Source material:

— BEGIN —

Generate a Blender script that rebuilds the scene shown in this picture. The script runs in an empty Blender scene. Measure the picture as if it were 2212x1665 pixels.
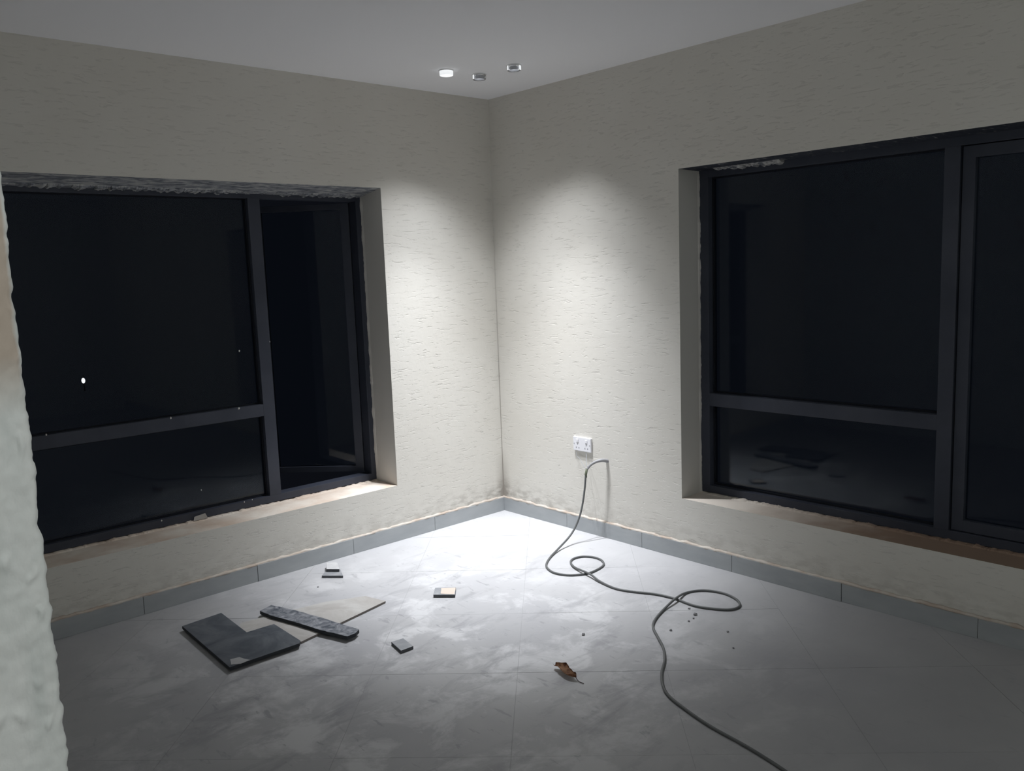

— END —
— BEGIN —

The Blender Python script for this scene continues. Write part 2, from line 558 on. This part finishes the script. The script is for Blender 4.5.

— END —
— BEGIN —

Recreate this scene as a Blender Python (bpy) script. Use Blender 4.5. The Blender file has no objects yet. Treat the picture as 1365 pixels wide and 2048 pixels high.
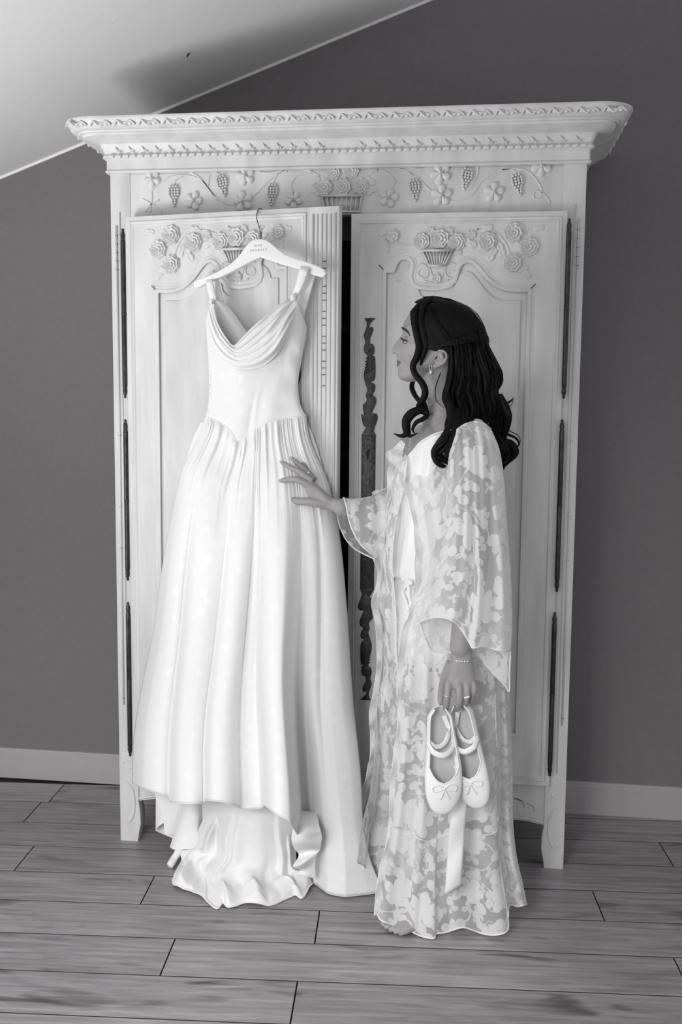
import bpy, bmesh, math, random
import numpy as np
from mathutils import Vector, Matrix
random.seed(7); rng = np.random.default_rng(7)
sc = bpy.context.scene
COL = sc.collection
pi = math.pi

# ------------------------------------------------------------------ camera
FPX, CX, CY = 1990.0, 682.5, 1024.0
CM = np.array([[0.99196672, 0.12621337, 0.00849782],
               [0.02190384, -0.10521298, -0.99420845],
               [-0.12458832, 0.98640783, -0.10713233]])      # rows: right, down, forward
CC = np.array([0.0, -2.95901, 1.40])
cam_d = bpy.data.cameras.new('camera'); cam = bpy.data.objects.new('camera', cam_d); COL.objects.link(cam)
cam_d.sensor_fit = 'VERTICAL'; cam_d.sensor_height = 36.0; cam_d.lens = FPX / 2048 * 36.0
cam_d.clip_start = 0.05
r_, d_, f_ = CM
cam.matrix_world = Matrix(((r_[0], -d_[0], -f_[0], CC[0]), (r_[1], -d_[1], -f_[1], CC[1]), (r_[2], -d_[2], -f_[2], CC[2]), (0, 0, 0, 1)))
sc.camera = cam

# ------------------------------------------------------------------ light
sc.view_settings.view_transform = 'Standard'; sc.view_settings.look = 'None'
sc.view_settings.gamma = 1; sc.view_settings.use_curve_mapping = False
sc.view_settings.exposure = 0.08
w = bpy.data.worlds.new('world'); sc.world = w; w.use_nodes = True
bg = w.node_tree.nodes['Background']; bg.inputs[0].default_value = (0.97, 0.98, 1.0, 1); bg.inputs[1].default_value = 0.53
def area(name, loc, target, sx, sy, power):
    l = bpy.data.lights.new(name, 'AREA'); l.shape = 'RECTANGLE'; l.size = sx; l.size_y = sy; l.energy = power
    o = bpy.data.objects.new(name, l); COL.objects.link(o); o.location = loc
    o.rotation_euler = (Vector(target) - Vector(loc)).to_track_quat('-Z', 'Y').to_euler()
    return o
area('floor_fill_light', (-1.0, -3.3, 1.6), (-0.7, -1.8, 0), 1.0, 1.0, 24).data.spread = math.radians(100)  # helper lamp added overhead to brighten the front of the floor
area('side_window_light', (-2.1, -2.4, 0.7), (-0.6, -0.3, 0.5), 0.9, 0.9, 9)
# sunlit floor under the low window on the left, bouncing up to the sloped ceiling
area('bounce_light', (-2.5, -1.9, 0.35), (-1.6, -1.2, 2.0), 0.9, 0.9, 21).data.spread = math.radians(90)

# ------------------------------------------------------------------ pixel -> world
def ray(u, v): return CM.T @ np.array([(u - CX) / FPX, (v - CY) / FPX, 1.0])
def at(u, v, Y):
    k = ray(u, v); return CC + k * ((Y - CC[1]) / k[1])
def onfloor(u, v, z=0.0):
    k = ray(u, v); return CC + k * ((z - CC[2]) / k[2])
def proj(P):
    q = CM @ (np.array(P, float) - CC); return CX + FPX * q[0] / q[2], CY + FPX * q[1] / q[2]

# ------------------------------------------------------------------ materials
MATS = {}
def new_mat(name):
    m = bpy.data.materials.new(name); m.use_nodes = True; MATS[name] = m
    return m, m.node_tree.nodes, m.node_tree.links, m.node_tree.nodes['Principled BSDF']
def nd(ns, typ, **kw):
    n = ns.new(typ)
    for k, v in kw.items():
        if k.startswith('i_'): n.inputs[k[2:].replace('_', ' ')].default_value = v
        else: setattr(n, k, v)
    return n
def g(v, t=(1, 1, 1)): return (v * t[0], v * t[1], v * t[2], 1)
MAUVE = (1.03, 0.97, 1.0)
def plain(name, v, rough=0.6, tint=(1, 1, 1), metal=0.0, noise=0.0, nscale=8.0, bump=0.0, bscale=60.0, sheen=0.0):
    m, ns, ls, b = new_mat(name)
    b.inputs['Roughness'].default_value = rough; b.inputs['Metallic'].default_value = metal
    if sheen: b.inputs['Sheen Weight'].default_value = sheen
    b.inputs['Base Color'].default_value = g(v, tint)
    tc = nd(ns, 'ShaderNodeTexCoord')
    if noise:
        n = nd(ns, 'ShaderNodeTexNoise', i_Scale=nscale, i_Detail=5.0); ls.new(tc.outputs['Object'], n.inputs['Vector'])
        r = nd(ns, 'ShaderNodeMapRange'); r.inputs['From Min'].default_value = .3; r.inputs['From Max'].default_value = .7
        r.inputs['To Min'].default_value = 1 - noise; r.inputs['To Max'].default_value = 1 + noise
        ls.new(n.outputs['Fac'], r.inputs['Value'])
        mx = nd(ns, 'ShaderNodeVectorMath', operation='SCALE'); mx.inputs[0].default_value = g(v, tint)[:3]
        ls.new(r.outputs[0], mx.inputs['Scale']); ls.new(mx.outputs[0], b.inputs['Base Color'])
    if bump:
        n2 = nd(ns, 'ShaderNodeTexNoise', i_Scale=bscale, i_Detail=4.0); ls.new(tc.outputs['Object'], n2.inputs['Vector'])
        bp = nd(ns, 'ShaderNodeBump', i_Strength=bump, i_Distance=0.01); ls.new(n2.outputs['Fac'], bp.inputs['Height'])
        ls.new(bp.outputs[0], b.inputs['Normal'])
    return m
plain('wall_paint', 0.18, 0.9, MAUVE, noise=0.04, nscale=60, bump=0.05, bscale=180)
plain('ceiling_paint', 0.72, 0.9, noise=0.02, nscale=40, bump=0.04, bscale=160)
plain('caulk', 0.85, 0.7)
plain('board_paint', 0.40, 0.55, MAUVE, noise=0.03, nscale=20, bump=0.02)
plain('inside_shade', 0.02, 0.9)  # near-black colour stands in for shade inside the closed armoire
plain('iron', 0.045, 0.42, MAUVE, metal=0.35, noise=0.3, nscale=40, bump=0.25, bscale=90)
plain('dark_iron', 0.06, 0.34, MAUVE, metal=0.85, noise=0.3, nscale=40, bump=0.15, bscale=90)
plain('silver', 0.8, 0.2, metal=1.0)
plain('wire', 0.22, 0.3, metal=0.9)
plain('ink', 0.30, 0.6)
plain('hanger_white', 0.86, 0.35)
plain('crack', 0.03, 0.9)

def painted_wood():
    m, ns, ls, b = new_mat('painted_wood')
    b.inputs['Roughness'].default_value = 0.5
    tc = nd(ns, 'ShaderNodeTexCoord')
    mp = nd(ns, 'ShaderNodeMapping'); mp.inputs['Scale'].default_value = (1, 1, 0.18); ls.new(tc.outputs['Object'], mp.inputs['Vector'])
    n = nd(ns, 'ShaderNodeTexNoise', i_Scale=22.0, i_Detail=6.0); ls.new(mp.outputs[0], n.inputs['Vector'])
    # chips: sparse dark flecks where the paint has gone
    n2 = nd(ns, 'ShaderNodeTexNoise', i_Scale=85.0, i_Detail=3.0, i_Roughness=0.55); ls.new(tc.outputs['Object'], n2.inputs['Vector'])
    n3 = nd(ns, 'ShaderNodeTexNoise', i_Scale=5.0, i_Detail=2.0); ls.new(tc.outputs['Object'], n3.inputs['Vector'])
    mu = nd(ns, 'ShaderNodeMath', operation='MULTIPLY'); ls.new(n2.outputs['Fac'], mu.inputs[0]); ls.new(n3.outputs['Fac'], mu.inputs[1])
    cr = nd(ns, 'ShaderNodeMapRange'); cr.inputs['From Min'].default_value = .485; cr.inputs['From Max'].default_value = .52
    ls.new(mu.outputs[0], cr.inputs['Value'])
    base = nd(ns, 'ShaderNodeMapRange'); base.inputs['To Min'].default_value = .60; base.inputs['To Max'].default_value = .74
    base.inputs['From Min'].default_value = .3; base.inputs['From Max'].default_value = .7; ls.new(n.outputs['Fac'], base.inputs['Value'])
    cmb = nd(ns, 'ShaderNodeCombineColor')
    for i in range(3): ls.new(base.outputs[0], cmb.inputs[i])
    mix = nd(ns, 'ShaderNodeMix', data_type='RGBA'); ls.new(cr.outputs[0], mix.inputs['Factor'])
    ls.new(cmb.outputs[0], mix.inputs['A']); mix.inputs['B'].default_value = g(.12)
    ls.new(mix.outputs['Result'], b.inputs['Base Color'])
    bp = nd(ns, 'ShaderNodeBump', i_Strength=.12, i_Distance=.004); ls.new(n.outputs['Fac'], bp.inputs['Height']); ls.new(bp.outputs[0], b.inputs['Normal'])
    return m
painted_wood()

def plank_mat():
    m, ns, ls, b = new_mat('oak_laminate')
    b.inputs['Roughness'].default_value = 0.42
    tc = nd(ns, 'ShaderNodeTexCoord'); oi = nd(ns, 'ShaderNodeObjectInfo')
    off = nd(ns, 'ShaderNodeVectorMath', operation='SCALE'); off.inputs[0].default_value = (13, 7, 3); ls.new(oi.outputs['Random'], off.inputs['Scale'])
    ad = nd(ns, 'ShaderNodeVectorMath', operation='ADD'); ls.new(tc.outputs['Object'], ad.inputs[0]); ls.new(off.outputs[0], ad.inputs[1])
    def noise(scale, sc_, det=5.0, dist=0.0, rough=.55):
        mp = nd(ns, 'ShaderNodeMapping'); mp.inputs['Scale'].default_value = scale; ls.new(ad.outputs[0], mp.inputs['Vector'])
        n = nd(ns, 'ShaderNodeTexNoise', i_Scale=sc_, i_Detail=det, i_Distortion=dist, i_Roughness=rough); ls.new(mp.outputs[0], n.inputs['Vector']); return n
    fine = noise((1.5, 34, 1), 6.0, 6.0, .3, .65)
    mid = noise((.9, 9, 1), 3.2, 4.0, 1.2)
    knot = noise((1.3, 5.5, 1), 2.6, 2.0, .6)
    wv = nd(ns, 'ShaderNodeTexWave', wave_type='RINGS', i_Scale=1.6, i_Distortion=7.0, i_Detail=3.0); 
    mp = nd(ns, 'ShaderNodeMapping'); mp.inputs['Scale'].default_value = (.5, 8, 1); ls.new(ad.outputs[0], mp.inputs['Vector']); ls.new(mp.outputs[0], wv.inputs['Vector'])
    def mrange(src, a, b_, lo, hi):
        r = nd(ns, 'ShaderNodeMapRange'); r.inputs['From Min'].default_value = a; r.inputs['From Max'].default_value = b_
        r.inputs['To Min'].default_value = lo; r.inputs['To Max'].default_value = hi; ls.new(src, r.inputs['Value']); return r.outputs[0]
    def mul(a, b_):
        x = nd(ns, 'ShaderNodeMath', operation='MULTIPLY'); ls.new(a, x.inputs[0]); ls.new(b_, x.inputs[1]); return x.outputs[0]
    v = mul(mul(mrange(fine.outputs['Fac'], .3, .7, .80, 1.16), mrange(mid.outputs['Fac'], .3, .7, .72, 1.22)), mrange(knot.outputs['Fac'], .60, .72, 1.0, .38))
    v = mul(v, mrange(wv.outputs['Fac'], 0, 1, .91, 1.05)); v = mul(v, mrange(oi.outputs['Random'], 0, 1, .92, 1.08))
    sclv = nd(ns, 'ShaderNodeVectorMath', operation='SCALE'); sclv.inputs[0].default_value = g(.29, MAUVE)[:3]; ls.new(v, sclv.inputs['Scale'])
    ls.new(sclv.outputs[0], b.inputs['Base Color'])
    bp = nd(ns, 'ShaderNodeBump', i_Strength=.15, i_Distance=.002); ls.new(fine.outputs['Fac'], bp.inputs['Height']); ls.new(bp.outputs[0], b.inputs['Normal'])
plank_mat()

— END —

Requirements: Check each line of the data above for the string "Blender" and report only how many lines have it.

Complete answer: 3